Styled “the Chevalier” by his supporters and “the Pretender” by the Hanoverian government, the Stuart princes’ father was, in the 1740s, pious, sickly, and old before his time. Nevertheless, he and his adherents, termed Jacobites, “Jacobus” being the Latin for James, still dreamed of his restoration to the British throne and centered their hopes in James’s elder son as agent for that change. Charles Edward was an ambitious young man in vigorous health. Covert encouragement from the Scottish Highlands led him to leave his paternal home in Rome for Paris and there in the summer of 1745 plan a daring attempt on the Hanoverian throne. The outcome of this venture, which has come to be known as the ’Forty-five, was to visit upon Georgian Scotland and England civil war and government retribution that lasted into the following year. When the Stuart heir slipped out of France, however, and landed in July 1745 in Clanranald country on the west coast of Scotland, he had with him only seven companions, four of whom had no previous military experience.

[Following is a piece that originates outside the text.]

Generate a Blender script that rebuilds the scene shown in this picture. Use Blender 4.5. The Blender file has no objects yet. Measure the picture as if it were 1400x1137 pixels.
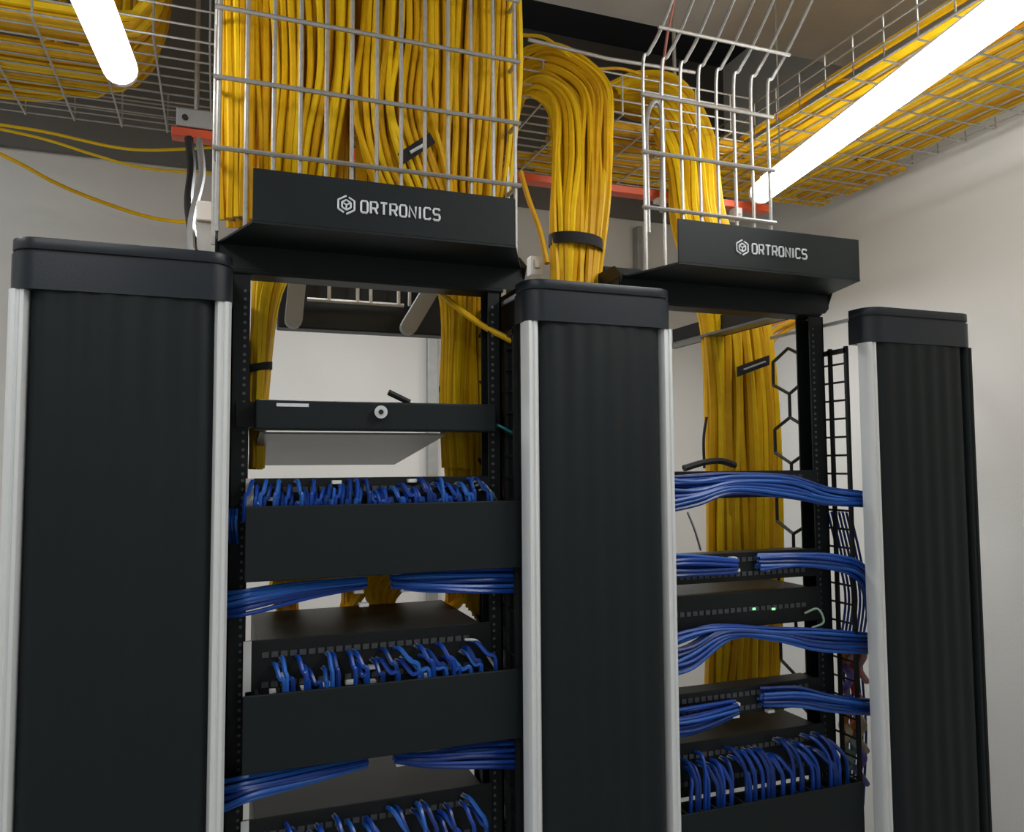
import bpy, bmesh, math, random
from mathutils import Vector, Matrix
random.seed(7)
S = bpy.context.scene
COL = S.collection
# ---------------------------------------------------------------- camera
CP = Vector((0.3114, -1.4278, 1.7677)); YAW, PIT, ROL, F = -0.357, 0.0626, -0.0066, 1080.0
_f = Vector((-math.sin(YAW)*math.cos(PIT), math.cos(YAW)*math.cos(PIT), math.sin(PIT)))
_r0 = Vector((math.cos(YAW), math.sin(YAW), 0)); _u0 = _r0.cross(_f)
_r = _r0*math.cos(ROL)+_u0*math.sin(ROL); _u = -_r0*math.sin(ROL)+_u0*math.cos(ROL)
cd = bpy.data.cameras.new('camera'); cam = bpy.data.objects.new('camera', cd); COL.objects.link(cam)
M = Matrix((_r, _u, -_f)).transposed().to_4x4(); M.translation = CP
cam.matrix_world = M
cd.sensor_fit = 'HORIZONTAL'; cd.sensor_width = 36; cd.lens = 36*F/1400; cd.clip_start = .02
S.camera = cam
def at(px, py, Y=None, X=None, Z=None):
    "the point of the room seen at a pixel, on a plane Y=, X= or Z="
    d = _f*F+_r*(px-700)-_u*(py-568.5)
    if Y is not None: t = (Y-CP.y)/d.y
    elif X is not None: t = (X-CP.x)/d.x
    else: t = (Z-CP.z)/d.z
    return CP+d*t
# ---------------------------------------------------------------- exposure, world, unseen lamps
S.view_settings.view_transform = 'Standard'; S.view_settings.look = 'None'
S.view_settings.gamma = 1; S.view_settings.exposure = 0.0
w = bpy.data.worlds.new('world'); S.world = w; w.use_nodes = True
w.node_tree.nodes['Background'].inputs[0].default_value = (.75, .85, 1, 1)
w.node_tree.nodes['Background'].inputs[1].default_value = .12
def area(name, loc, rot, sx, sy, power, colr=(.97, .99, 1)):
    l = bpy.data.lights.new(name, 'AREA'); l.shape = 'RECTANGLE'; l.size = sx; l.size_y = sy; l.energy = power; l.color = colr
    o = bpy.data.objects.new(name, l); COL.objects.link(o); o.location = loc; o.rotation_euler = rot
    return o
area('unseen_lamp', (-.6, -2.3, 3.2), (0, 0, 0), .15, 1.5, 23)
area('unseen_lamp', (1.2, -2.3, 3.2), (0, 0, 0), .15, 1.5, 23)
area('unseen_lamp', (1.9, -1.2, 3.15), (0, 0, 0), .15, 1.2, 26)  # unseen lamp, power raised to brighten the right wall
area('unseen_lamp', (-1.5, .1, 3.2), (0, 0, 0), .15, 1.2, 30)  # unseen lamp added to brighten the back left of the room
area('unseen_lamp', (.6, .90, 2.62), (0, 0, 0), .45, .1, 9)  # added lamp, hidden behind the yellow fall, brightens the back wall
area('unseen_lamp', (1.85, .92, 2.42), (0, 0, 0), .3, .1, 6)  # added lamp, hidden behind the right trough, brightens the wall behind it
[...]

The prince’s unheralded arrival in Scotland took both Highland chiefs and the Hanoverian government by surprise. The country people in Arisaig, where the prince came ashore, were thunderstruck by the royal apparition in their midst. A member of a nearby parish was questioned by her minister: “What number of people is with him?” “Six men and himself,” the woman answered, “but word is sent to all the Highland chiefs about.”